For more on the implications of the disappearance of the estate tax, see the Future of the Estate Tax blog.

 

 

Breaking News: House Votes Yes On Estate Tax Bill

On Thursday, December 3, the House of Representatives passed the "Permanent Estate Tax Relief for Families, Farmers, and Small Businesses Act of 2009" (H.R. 4154) sponsored by Rep. Earl Pomeroy (D-ND) by a vote of 225-200. The bill makes permanent current estate tax provisions of a 45 percent estate tax rate and a $3.5 million per-person exemption. There is no provision for indexing for inflation. The bill also maintains the so-called “step-up in basis” tax rules. Similar action is not expected in the Senate, where a one year extension of current law is considered more likely. To read a record of the proceedings, visit: frwebgate.access.gpo.gov/cgi-bin/getpage.cgi

As I have been advising my clients for the last few years, if Congress takes no action whatsoever, the estate tax is scheduled to enter one year of full repeal in 2010 followed by a return of the estate tax in 2011 with a much lower exemption amount ($1 million) and a much higher maximum tax rate (55%). I am optimistic, however, that logic will prevail (despite the fact that we are dealing with D.C. politics) and our current $3.5 million exemption will be extended for at least the short term.

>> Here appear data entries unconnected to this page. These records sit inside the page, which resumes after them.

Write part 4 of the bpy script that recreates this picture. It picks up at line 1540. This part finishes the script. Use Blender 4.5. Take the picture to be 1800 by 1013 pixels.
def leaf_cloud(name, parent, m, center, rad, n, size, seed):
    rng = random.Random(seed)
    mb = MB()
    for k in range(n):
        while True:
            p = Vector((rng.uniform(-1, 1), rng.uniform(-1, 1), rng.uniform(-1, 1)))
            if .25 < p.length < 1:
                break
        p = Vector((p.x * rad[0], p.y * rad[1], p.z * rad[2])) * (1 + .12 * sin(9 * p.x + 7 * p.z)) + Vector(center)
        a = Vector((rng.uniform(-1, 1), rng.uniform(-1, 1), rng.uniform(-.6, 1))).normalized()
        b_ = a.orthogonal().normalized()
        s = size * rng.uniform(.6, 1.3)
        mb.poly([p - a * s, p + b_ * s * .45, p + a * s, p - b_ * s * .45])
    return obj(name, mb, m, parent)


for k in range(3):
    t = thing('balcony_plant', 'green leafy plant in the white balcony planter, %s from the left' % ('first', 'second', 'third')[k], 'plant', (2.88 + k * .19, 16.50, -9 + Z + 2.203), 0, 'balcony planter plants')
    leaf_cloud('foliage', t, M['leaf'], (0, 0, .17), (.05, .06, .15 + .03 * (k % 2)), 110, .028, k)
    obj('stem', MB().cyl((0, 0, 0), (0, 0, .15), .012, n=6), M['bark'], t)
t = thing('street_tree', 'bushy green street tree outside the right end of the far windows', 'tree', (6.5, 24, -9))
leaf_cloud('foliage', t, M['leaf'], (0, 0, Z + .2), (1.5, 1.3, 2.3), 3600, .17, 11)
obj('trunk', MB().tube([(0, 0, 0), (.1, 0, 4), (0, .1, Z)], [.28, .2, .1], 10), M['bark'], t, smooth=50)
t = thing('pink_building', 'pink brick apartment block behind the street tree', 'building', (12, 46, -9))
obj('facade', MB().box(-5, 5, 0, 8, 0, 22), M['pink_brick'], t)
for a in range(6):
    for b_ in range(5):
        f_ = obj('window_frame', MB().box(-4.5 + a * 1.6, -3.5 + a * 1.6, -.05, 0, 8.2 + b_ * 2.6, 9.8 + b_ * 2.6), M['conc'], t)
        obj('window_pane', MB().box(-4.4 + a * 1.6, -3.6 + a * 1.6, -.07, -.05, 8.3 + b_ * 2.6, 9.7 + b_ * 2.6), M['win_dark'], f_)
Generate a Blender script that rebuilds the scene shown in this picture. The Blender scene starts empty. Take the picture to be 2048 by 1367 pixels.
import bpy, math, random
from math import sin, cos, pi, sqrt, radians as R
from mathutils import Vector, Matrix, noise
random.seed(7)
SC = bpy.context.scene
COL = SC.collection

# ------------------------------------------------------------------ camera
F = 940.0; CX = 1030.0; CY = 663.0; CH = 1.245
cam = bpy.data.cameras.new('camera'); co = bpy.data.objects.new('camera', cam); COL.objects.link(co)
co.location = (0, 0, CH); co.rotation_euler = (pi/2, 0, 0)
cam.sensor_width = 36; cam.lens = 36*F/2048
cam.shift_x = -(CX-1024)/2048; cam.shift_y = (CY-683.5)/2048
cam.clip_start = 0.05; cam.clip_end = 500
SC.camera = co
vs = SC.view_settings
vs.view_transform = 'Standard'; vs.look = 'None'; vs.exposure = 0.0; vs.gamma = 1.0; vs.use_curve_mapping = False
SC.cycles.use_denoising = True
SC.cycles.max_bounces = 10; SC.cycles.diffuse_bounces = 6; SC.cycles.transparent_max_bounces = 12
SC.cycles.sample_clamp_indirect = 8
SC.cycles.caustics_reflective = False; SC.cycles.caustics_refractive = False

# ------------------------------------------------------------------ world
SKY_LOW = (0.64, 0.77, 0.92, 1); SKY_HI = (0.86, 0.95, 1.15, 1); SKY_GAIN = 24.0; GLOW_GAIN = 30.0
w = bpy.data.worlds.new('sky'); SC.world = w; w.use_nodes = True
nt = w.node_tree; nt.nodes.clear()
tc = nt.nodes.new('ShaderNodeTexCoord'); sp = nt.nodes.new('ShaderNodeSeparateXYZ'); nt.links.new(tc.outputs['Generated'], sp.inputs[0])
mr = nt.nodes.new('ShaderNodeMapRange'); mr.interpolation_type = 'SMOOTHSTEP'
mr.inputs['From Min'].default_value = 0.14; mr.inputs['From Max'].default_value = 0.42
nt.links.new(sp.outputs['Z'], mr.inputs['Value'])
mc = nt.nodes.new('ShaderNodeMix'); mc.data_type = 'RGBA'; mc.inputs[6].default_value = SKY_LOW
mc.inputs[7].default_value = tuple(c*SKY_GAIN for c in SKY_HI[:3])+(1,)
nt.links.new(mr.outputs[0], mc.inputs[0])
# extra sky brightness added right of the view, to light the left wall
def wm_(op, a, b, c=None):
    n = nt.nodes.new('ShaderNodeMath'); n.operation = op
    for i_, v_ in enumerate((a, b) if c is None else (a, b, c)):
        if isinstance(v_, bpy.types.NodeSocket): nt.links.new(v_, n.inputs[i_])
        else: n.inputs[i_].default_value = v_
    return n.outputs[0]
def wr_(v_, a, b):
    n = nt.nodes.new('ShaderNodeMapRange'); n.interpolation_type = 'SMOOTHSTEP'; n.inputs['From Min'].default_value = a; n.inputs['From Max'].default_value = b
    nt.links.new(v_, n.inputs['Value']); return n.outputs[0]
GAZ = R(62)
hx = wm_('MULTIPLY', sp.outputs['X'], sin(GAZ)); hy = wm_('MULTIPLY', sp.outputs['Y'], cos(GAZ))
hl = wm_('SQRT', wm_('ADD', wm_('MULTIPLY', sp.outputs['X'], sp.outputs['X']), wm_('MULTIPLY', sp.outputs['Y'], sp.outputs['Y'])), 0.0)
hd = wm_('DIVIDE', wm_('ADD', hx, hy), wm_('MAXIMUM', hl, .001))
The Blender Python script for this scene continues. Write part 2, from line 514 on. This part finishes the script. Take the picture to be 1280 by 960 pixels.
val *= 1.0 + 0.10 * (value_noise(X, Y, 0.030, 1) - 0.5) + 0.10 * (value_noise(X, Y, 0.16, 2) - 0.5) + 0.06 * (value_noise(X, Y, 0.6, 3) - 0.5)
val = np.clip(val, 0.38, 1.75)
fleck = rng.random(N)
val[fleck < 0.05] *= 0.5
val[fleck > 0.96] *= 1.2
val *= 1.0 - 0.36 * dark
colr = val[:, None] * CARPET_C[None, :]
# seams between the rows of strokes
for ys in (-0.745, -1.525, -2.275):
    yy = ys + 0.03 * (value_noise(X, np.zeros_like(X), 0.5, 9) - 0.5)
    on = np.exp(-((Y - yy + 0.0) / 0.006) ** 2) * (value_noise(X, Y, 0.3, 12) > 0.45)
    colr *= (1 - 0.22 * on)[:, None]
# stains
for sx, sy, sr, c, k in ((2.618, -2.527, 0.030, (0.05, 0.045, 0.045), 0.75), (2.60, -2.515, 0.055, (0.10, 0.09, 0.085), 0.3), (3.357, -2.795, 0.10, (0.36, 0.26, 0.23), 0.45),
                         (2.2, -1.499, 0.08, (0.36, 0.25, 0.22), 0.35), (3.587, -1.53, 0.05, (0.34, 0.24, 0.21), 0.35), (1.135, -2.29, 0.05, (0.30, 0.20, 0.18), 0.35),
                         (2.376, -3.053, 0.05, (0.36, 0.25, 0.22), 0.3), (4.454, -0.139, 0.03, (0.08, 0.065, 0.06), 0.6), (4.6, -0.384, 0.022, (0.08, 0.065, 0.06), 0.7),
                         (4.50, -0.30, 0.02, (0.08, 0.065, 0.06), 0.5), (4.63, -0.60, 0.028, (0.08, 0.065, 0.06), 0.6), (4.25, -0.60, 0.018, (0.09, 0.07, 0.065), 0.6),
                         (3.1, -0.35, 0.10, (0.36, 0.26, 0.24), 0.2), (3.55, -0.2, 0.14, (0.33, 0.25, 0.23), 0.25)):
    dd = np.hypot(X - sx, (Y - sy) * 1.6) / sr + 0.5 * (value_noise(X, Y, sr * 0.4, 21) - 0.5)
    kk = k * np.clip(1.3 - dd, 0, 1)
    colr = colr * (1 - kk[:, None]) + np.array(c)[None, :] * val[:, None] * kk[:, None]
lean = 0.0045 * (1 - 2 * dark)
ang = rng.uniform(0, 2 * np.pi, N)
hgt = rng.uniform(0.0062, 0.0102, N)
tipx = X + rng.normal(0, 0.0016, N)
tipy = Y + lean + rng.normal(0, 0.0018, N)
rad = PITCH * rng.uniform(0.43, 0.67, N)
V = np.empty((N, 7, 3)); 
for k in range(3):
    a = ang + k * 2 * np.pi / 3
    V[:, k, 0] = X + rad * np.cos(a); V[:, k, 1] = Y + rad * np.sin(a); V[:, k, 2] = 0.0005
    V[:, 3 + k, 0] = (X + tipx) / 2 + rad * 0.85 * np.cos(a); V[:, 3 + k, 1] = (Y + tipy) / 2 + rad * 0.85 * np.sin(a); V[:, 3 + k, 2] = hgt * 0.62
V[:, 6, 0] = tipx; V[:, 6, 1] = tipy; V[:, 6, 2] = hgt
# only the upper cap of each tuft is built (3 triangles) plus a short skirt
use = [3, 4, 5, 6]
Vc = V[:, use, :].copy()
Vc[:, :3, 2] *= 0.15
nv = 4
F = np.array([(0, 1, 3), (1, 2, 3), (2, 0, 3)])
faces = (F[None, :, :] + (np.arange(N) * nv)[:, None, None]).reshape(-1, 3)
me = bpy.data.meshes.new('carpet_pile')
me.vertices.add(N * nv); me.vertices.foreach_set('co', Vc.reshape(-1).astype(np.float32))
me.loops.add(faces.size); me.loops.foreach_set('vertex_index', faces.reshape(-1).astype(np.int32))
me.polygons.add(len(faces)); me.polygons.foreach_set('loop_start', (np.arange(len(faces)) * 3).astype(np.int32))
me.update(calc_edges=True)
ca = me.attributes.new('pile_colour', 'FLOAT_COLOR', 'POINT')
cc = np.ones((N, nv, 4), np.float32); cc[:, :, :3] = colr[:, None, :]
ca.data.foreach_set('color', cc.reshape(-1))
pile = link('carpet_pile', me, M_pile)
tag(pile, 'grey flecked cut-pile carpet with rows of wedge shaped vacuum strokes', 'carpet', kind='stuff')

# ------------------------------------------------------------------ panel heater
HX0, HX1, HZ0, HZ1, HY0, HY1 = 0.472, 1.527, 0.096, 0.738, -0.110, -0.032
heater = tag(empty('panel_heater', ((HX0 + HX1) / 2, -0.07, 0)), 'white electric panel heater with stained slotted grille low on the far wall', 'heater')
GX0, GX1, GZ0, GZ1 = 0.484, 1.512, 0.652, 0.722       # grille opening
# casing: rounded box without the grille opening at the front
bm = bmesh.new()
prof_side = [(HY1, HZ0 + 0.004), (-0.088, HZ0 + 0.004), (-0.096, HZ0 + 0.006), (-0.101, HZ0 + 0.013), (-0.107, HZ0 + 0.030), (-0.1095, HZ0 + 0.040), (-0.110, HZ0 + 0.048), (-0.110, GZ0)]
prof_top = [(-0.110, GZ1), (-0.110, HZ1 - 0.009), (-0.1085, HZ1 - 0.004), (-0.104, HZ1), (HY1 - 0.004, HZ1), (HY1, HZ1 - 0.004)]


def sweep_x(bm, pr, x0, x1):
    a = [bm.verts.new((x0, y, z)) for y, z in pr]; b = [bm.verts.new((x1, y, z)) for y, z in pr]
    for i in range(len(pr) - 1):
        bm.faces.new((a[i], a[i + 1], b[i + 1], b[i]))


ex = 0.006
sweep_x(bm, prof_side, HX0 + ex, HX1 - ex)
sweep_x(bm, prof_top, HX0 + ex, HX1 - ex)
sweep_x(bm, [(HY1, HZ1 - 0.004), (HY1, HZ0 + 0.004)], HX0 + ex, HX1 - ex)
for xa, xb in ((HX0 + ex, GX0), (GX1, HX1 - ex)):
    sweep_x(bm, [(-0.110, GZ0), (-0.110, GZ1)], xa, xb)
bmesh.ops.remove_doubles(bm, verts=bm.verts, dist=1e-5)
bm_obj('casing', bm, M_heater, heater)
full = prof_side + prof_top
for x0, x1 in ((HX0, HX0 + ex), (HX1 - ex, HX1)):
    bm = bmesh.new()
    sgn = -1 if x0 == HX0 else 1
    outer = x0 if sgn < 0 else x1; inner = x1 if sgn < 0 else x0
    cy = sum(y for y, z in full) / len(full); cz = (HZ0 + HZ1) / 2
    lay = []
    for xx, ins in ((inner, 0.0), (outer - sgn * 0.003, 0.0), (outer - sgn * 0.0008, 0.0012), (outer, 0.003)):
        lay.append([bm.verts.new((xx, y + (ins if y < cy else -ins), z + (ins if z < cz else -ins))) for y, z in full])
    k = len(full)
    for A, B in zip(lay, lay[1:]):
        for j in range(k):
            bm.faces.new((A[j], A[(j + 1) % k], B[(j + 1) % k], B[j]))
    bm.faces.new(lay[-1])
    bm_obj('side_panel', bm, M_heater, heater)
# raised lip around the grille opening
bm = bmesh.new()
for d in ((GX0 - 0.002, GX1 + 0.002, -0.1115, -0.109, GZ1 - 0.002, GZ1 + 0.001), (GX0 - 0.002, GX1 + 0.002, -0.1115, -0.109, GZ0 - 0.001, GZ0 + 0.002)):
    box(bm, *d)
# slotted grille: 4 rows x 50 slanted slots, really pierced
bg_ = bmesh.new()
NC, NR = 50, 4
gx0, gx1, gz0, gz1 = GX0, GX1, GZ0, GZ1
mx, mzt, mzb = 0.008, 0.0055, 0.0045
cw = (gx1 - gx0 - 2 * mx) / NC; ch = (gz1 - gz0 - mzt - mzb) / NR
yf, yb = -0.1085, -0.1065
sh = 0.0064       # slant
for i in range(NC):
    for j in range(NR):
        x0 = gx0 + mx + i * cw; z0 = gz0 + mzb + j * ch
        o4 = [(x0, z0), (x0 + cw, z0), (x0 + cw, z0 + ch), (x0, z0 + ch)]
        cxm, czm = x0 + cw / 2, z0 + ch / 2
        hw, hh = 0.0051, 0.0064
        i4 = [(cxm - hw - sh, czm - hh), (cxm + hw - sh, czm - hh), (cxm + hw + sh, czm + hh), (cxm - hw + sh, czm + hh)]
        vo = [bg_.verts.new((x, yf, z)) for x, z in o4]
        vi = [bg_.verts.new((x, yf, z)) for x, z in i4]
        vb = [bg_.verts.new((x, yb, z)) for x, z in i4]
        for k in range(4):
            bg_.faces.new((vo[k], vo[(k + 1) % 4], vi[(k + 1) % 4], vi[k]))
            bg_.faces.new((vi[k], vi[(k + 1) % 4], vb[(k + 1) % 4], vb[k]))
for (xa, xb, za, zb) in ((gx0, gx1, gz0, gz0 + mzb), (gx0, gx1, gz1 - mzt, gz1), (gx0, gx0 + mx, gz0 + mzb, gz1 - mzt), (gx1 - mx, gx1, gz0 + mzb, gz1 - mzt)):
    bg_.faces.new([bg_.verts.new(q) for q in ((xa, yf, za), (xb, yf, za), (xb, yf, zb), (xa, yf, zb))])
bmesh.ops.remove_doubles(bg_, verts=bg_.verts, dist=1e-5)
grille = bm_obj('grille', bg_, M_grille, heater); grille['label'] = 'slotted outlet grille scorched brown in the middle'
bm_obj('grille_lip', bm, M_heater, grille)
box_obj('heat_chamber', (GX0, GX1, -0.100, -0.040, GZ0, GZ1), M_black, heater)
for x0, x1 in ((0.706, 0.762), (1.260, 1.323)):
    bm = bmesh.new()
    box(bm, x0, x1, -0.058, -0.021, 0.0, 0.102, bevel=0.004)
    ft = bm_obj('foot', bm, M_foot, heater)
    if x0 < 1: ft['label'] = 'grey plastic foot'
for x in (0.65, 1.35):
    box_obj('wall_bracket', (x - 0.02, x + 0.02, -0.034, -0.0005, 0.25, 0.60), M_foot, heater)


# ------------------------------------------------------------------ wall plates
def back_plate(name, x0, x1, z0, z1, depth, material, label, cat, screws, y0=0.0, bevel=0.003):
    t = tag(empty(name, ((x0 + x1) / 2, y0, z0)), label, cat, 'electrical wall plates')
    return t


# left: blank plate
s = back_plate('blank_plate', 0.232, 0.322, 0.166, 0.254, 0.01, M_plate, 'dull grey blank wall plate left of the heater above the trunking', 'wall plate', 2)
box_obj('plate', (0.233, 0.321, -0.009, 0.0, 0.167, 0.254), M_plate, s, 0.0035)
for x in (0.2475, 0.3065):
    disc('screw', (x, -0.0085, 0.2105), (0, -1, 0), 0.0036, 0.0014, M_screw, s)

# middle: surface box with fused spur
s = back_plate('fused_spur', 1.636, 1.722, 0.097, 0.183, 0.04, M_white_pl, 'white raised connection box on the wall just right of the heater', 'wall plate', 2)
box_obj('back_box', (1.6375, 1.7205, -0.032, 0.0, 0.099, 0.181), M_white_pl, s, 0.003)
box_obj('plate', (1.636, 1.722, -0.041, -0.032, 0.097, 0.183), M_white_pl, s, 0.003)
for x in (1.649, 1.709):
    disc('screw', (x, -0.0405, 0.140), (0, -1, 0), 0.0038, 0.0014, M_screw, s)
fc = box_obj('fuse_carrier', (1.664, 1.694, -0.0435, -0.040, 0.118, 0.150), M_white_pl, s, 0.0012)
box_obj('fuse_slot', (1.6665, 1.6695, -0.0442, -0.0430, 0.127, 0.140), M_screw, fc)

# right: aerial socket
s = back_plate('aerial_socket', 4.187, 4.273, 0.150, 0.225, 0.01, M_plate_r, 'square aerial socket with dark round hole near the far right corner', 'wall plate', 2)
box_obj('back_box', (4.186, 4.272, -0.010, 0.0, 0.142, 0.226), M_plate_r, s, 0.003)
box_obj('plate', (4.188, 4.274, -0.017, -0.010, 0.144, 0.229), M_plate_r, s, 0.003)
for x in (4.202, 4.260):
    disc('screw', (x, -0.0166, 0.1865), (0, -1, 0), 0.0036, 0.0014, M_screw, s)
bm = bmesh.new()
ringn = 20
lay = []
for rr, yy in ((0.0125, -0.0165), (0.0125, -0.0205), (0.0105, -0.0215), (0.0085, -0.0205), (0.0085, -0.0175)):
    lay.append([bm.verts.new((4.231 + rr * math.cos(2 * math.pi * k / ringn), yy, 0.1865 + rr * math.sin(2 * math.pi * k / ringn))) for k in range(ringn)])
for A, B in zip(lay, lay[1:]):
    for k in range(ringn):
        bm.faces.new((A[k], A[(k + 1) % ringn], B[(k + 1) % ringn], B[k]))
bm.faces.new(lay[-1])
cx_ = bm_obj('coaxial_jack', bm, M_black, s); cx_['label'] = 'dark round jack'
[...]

Two important points I want to stress: (1) The federal estate tax is all-encompassing and is levied upon a deceased person's worldwide gross estate (any and all assets that the individual owned or had an interest in as of the date of death, i.e. real estate, cash, stocks, bonds, life insurance proceeds, patents, etc.); and (2) In a married couple scenario, the present $3.5 million exemption is not "automatic" for each spouse; proper planning must be implemented to take advantage of this "double exemption" opportunity.   

Our firm will continue to closely monitor these developments and will certainly alert any clients whose plans may need attention as a result thereof.